For 08 August 2013: -
On 07 August 2013, FII Sold INR 350.92 crs and DII Bought INR 261.73 crs
We can only conclude that intensity of fall has reduced but it is still a weak structure. I have stated a condition of recovery that it needs to give a gap up and that need to sustain for whole day. After such brutal sell off, it is tough to expect but condition is really need to be so tough after such a brutal sell off. Fibonacci curve is suggesting me for support at 5480 to 5460 area.
It can never be a good idea to mention so many supports. Real support should never be tested. I am assuming that 5460-5450 will be the support which may not be tested without any great pullback. As we got death crossover so I am not expecting any good recovery which can take this market above 5800-5820 levels. It is important to note that even quarterly numbers are worse since year 1999.
Technical charts are still advising caution for anything long. I am expecting a possible reversal today based on Fibonacci time retrenchment. Today is 13th day from the top of 6093 and 10% away from the top.
Visit again to read my intraday updates as I can update about those only during market hours.

Strategy for Nifty July future – SGX AUGUST NIFTY is trading with 15 points gain.
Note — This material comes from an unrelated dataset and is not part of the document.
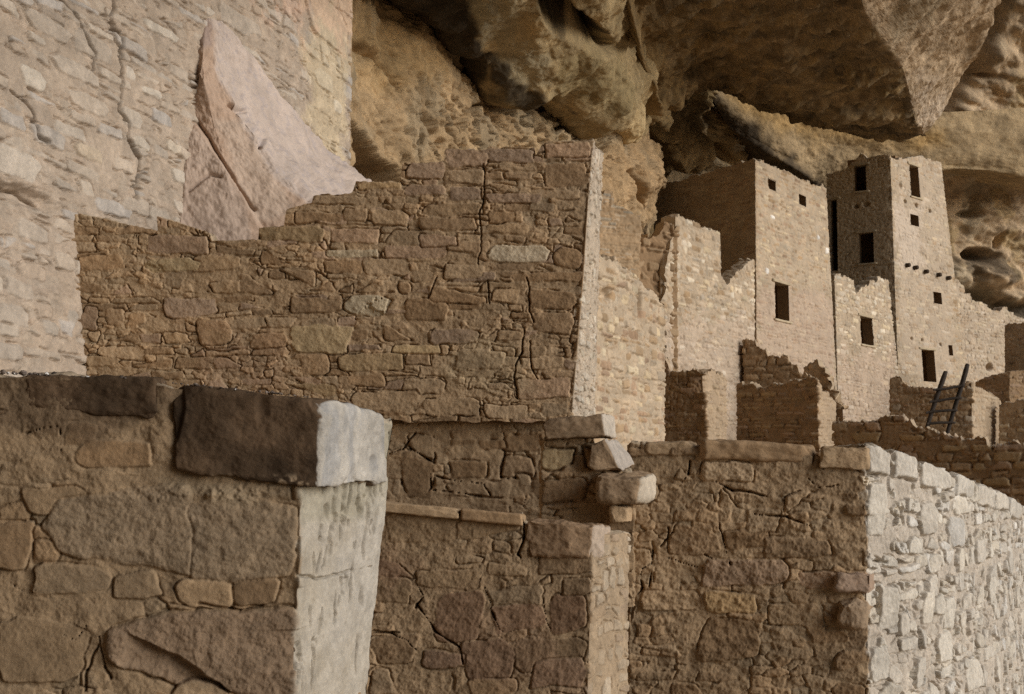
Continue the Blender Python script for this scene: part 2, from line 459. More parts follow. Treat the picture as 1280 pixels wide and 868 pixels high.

I cannot conclude anything yet based on SGX NIFTY. It is still a tougher bet to say for recovery. Lower low support should emerge at 5515. Break below 5515 will give further 1% fall. On higher side nothing is safer unless it stand above 5605. Once it sustains above 5605 for 10-15 minutes then we can say that it is ready for 1-2-3 days of rebound.

S&P 500 – Why I like US indices so much? S&P 500 has support at 1680 but it has rebounded from 1684 itself. No corrections get stretch longer than expected. It is still expected to be weak rebound. I am expecting that upcoming rebound can give better opportunity to bears only. One can use rise to short and keep stop loss above 1713. Reasons are not very clear but those will come later.